■ TASK TO COMPLETE ■
Only the lines holding the string "this" are needed. Copy each one.

(Entries with scene source code)
------
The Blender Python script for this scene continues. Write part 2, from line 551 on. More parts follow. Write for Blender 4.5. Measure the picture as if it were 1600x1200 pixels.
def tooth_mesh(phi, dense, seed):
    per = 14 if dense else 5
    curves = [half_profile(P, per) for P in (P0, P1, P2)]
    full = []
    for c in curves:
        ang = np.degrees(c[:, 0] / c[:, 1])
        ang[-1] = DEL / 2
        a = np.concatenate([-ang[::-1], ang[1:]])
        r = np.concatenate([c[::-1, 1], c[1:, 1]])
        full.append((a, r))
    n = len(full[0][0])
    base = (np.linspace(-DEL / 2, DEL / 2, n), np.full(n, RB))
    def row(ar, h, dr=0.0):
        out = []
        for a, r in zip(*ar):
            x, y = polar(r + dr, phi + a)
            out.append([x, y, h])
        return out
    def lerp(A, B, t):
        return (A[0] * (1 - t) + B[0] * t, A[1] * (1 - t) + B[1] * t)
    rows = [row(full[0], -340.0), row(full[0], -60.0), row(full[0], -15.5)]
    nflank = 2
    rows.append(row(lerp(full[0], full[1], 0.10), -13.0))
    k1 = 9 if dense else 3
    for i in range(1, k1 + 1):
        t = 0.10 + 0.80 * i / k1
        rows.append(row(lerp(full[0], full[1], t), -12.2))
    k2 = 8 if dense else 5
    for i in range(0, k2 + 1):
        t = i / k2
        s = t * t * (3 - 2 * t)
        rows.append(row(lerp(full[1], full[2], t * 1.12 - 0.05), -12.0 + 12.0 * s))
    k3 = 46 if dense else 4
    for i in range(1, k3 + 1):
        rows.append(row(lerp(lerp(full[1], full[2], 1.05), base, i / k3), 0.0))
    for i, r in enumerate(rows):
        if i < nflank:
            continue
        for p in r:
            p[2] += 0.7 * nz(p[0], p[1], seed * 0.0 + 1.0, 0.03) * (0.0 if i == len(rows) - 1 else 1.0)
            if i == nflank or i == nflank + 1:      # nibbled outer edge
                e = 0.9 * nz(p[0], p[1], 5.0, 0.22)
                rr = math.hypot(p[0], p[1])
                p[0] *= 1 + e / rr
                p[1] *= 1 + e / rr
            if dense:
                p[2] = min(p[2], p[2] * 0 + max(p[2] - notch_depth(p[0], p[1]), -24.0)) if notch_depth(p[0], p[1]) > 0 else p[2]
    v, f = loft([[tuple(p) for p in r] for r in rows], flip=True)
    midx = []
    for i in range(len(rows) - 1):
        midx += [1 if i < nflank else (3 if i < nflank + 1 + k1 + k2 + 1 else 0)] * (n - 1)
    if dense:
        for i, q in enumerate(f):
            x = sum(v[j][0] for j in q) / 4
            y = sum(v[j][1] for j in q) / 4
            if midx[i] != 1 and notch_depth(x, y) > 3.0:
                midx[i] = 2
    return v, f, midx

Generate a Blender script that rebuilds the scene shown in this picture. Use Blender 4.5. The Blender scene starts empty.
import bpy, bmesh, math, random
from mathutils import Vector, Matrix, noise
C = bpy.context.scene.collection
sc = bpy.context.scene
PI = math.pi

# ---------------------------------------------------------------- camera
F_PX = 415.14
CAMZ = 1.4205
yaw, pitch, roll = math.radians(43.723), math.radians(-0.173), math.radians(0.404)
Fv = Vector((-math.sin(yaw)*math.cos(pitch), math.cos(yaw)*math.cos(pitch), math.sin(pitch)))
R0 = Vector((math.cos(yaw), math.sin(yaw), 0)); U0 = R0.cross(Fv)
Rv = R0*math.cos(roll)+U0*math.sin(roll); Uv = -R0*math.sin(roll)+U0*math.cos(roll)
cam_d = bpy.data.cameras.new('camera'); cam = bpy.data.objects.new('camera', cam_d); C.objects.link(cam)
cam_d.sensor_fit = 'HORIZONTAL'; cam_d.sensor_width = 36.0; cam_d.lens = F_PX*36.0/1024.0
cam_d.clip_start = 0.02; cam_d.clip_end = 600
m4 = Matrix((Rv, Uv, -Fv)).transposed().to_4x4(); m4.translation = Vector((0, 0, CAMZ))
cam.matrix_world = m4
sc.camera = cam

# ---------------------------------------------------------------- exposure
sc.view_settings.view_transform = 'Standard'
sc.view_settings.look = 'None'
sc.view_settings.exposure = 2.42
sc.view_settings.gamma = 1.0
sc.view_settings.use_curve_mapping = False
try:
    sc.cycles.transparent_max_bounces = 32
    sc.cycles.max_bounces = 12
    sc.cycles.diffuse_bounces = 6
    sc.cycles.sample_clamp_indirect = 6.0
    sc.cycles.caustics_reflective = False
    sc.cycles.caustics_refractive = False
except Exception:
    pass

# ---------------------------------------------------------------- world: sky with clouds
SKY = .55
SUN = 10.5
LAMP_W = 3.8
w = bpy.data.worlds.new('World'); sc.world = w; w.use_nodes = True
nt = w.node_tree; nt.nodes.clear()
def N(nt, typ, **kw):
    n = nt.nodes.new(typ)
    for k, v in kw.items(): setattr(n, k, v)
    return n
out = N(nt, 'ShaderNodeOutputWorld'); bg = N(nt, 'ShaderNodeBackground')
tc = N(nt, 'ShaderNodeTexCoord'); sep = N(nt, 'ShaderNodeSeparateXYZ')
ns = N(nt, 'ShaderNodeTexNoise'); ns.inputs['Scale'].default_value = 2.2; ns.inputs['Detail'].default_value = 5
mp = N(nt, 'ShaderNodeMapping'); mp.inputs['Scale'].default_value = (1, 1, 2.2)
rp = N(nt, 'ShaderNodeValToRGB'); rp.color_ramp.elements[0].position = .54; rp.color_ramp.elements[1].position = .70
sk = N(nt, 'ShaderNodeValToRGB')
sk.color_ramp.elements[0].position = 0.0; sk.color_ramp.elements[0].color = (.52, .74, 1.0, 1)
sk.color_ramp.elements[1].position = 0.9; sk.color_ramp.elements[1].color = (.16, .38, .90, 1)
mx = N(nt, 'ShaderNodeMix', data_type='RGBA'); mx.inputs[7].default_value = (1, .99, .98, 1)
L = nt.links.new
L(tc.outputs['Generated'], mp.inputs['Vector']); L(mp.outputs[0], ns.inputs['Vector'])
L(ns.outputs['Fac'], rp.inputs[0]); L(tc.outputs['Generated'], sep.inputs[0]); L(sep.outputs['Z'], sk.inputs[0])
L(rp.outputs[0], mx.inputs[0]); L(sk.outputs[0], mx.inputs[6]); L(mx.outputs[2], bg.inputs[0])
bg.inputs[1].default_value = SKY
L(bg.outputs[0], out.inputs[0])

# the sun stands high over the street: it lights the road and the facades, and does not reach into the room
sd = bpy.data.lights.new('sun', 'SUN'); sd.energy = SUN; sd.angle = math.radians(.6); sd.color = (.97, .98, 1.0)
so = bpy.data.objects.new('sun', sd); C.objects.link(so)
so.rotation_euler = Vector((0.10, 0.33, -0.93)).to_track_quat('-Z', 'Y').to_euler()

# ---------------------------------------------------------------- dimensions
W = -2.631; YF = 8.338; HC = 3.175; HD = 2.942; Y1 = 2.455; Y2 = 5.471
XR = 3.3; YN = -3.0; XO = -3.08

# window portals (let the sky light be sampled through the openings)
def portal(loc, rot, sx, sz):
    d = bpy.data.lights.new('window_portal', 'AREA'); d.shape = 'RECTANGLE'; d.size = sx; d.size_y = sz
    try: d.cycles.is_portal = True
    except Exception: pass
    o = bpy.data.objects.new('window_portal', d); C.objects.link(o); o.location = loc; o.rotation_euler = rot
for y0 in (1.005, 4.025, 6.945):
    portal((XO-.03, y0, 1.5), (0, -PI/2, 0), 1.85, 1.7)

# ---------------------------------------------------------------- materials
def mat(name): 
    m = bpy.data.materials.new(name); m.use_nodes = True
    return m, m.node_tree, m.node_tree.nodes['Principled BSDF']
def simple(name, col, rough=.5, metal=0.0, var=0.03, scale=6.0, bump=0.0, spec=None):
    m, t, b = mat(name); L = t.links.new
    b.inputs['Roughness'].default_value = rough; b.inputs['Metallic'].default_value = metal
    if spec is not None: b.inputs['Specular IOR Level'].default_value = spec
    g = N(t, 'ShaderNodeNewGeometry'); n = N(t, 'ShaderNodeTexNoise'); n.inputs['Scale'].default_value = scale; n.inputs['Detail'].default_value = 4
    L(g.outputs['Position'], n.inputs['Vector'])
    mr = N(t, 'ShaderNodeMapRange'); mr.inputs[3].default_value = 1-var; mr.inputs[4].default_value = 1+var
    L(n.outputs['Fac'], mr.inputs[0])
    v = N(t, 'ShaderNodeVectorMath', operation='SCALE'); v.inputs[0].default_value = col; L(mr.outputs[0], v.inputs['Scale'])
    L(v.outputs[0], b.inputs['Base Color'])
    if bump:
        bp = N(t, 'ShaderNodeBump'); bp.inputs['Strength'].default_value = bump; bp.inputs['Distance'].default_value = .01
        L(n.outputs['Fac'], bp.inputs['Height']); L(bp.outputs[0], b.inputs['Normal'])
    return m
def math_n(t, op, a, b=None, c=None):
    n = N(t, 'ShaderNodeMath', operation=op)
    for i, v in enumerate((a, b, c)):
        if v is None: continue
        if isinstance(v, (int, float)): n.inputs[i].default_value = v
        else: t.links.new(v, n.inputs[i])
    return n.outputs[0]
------
■ TASK ANSWER ■
The Blender Python script for this scene continues. Write part 2, from line 551 on. More parts follow. Write for Blender 4.5. Measure the picture as if it were 1600x1200 pixels.
Generate a Blender script that rebuilds the scene shown in this picture. Use Blender 4.5. The Blender scene starts empty.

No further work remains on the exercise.